The TSA is crisscrossing the state this week to show how big the problem is.

Some of the more unusual items Howell has seen are a gasoline container, a gassed-up chain saw and a Styrofoam cooler filled with live lobsters.

“People rush when they travel, and they don’t stop to think about the consequences,” Howell said.

He urged passengers to take a few minutes before they come to the airport and look through their bags, their clothing and their purses and wallets.

One of the main items found lately is the credit card knife. It’s the size of a credit card and fits in a wallet, but it folds out into a blade.

When items such as replica grenades are found, TSA has to shut down the entire area because they don’t know if the item is inert or live.

“It can cause major delays,” Howell said. “And it makes the hair on the back of our necks stand up.”

Liquids in containers larger than 3.4 ounces also are not allowed, but people continue to put them in their carry-on bags.

Liquor, water, mouthwash, cologne, hand soap, power-steering fluid and contact lens solution were just a few of the items found during the past month at the Charleston airport, McCray said.

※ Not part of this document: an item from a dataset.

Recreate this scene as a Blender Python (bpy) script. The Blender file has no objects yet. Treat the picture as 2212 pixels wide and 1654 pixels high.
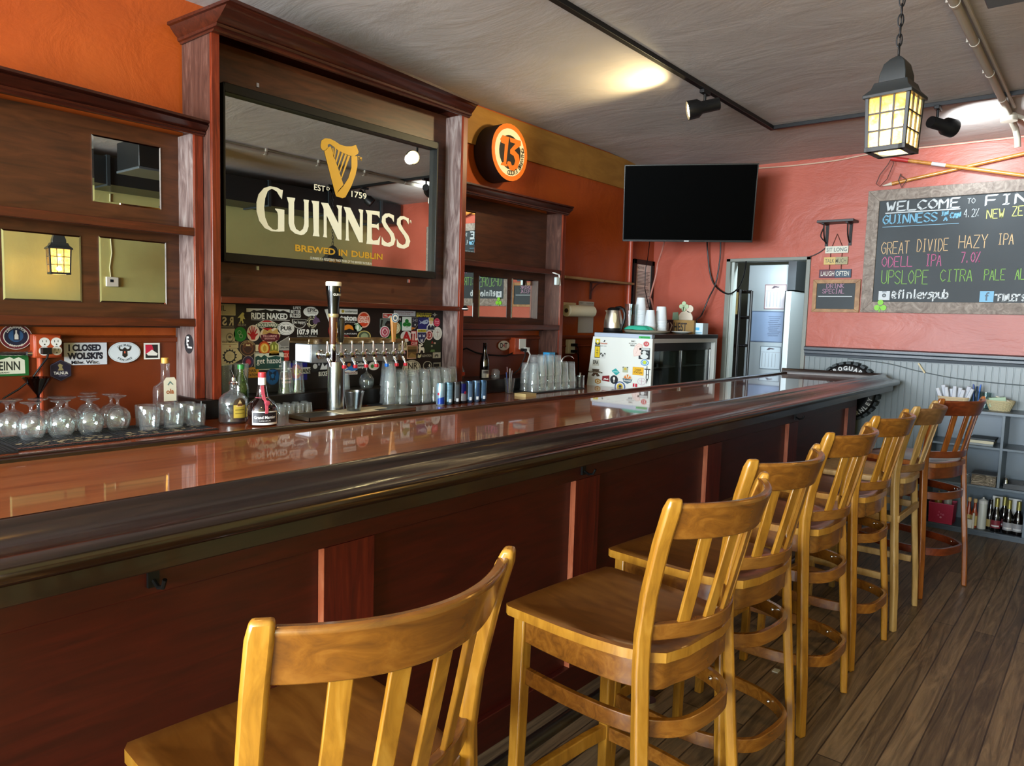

Other items such as cat-eye brass knuckles, Ninja stars, pepper spray, torch lighters, power tools, hand weights, BB guns, welding torches and bullets also have been found.

“I think it’s more about people forgetting about it,” McCray said when asked why people put them in their carry-on bags.

Once passengers leave the items with TSA, they are collected by outside firms and either destroyed or sold at auction, Howell said.

“We don’t take them and we don’t want them,” he said.